They call it the Antique Car Museum, but it's really mostly about Packards. My wife was getting in a tennis session plus some poolside sunning, and I was at loose ends because those activities aren't for me. A dive into the guidebook entry for Fort Lauderdale, Florida mentioned a car museum, something up my alley. So off I went. The museum lies a mile or so south of the city's downtown on a sidestreet so, like me, you might have to grope around a little to find it. But the price of admission is very reasonable, and the collection is interesting.
What the museum's not is glitzy or over-curated. No shiny black floors and spotlights like the Blackhawk museum in California. No faux street scenes as in the ex-Harrah museum in Reno, the Petersen museum in Los Angeles or the Henry Ford museum near Detroit. Just all kinds of stuff everywhere. That stuff includes custom car designer renderings from the 1930s, framed car ads for many brands, cases containing shelves of hood ornaments, gasoline station and car dealer service signs, and much more potentially fascinating clutter. There's even a small room in homage of Franklin D. Roosevelt who for some reason didn't seem to favor Packards. Nobody's perfect.

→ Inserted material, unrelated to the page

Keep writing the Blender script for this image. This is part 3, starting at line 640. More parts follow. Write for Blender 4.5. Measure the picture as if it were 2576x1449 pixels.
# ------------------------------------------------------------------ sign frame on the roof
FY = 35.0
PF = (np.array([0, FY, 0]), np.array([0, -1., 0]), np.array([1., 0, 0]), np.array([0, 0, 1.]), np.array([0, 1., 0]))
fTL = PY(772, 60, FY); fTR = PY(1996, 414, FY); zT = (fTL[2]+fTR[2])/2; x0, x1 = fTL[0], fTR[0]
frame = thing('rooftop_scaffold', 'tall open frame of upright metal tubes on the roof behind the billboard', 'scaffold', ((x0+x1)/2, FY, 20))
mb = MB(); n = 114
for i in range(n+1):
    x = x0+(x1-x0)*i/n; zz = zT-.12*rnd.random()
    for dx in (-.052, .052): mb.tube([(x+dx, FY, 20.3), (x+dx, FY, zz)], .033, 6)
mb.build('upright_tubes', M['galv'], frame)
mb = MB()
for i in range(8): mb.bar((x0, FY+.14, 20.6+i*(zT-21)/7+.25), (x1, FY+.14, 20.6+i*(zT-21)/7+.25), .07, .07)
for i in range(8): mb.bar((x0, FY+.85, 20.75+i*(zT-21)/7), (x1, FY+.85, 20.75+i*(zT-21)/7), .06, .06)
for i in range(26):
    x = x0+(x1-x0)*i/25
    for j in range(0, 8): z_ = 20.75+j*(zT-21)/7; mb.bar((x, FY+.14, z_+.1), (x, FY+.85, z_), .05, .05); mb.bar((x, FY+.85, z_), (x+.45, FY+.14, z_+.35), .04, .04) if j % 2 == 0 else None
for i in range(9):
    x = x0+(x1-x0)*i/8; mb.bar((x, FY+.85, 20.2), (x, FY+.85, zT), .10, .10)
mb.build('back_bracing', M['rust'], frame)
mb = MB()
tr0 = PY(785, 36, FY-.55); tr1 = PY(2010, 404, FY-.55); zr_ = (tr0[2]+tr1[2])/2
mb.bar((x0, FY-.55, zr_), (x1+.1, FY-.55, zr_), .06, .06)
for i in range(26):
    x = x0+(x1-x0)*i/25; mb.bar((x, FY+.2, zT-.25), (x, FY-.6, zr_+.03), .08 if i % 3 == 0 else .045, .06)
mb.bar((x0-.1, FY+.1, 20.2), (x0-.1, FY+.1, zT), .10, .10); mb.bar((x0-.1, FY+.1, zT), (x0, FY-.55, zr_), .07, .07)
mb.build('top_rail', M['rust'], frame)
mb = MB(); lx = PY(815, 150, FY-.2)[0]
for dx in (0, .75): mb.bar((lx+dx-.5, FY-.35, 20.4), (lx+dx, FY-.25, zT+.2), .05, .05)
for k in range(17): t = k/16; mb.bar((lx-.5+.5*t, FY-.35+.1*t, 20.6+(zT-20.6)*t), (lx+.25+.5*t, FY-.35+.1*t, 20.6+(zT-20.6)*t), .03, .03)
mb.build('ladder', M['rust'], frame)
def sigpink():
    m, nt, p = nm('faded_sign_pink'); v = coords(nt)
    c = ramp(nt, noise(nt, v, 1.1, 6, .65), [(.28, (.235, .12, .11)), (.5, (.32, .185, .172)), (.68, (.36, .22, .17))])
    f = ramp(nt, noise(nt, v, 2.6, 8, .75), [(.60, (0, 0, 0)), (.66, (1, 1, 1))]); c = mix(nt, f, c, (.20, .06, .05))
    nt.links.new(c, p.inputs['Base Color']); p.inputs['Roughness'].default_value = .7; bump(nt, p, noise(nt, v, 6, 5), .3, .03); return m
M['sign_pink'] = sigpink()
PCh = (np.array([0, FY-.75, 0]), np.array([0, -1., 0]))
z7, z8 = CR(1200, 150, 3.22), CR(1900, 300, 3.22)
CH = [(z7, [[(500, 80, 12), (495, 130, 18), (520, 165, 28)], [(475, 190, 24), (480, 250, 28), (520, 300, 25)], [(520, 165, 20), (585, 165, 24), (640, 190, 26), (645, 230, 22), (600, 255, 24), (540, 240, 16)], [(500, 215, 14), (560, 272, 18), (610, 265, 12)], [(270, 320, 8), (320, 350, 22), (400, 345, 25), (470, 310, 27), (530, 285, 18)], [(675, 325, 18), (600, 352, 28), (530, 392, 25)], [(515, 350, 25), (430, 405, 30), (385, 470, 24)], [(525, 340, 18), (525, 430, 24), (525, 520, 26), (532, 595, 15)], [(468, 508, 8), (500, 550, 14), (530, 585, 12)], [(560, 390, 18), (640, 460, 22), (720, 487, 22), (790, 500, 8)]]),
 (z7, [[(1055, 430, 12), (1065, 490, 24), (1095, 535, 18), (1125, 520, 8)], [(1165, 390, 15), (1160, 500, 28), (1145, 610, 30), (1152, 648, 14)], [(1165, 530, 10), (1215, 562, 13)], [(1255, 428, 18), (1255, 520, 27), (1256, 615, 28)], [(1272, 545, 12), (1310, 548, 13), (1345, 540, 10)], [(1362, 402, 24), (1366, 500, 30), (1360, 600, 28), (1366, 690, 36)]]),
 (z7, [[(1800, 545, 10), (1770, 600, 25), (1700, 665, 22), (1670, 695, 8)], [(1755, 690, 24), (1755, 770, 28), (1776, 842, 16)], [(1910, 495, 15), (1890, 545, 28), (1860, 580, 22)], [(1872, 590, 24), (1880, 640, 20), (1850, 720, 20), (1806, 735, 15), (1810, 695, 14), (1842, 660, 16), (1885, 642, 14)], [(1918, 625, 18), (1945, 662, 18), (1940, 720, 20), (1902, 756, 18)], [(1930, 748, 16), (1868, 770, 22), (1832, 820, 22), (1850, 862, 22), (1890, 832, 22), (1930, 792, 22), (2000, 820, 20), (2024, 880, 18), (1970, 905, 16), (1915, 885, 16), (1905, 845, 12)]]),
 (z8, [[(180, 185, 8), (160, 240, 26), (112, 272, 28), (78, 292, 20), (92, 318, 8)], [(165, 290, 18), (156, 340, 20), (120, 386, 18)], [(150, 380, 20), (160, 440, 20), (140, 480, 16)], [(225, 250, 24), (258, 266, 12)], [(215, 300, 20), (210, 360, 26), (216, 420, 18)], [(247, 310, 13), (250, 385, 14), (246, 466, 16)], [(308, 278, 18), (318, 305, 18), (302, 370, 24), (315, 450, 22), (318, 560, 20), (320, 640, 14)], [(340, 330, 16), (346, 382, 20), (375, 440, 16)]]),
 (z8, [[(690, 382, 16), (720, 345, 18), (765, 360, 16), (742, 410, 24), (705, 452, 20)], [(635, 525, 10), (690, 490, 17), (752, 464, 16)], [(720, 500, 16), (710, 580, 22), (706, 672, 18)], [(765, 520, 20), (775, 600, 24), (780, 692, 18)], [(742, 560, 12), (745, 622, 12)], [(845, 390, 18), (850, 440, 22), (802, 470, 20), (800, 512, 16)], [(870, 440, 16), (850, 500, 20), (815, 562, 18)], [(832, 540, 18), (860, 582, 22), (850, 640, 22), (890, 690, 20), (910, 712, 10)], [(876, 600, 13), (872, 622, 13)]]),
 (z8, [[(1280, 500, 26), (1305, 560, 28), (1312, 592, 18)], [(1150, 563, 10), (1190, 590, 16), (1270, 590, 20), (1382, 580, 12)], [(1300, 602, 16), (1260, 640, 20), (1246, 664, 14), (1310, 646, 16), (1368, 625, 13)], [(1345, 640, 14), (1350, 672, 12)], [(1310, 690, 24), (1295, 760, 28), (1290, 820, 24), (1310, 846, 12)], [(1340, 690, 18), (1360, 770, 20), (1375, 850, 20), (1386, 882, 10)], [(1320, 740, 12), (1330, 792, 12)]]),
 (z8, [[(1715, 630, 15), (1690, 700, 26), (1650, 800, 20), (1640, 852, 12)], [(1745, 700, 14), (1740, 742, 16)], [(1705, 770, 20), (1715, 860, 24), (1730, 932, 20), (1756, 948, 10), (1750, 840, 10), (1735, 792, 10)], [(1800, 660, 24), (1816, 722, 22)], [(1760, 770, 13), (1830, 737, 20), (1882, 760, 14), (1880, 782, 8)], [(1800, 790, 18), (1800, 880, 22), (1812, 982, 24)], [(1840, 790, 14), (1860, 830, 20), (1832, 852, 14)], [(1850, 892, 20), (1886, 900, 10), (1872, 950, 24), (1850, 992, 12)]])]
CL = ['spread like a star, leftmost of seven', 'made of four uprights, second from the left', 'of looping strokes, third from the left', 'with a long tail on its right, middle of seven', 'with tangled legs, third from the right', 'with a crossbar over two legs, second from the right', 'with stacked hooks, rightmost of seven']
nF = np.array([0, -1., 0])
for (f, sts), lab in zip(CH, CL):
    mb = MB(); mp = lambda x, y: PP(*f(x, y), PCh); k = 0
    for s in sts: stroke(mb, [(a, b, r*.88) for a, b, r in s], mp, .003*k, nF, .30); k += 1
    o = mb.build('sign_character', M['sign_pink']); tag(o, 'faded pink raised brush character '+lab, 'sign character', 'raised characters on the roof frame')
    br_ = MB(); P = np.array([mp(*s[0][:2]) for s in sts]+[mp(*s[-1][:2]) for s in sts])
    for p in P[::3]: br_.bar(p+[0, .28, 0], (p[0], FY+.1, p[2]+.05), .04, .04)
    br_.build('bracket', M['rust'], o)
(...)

Here are some of my photos. The quality varies because the museum walls are pierced by many small windows that let in the intense south Florida daylight that contrasts with the otherwise fairly dark interior.
Touring car - 1931
This is one of the more elegant Packards from the marque's heyday as America's top luxury automobile.
Runabout - 1928
The golf bag in the rumble seat is a nice touch. Note the huge spotlight mounted aft of the front fender. 23-skidoo!
Convertible - 1939
Seen 74 years later, this Packard seems very impressive. But at the time, its styling lagged behind its Cadillac and Lincoln competition which were featuring more streamlined shapes.
Caribbean - 1955
One of the last of the "real" Packards. After the 1956 model year, Packards were built, but their bodies were facelifted Studebakers. That's called dying with a whimper.
Station wagon - 1948
The greenhouse rear treatment makes it sort of a "woodie," but nearly all the body was metal. The photo doesn't show how narrow the woodie part was; this wagon wasn't all that functional.
Convertible - 1950
This car and the wagon in the previous photo represent facelifts of the attractive 1941-47 Clipper body. The facelift included clumsy flow-through fenders that enhanced the awkward, bulky appearance of the cars. The convertible shown here was the top-of-the-line model and somehow seems slightly impressive nowadays.
Light Eight - 1932
Luxury car makers were hit especially hard by the Great Depression. For 1932, Packard added the Light Eight line in an attempt to offer lower prices without tarnishing the Packard mystique. From what I read, the Light Eight was still expensive to produce, and it did little to stanch declining sales. The line was abandoned for the 1933 model year.
Light Eight grille
The styling feature I like best on the Light Eight is its grill, popularly called "shovel nose." To me, it combines the traditional Packard iconography at the top with a gesture to streamlining at the bottom.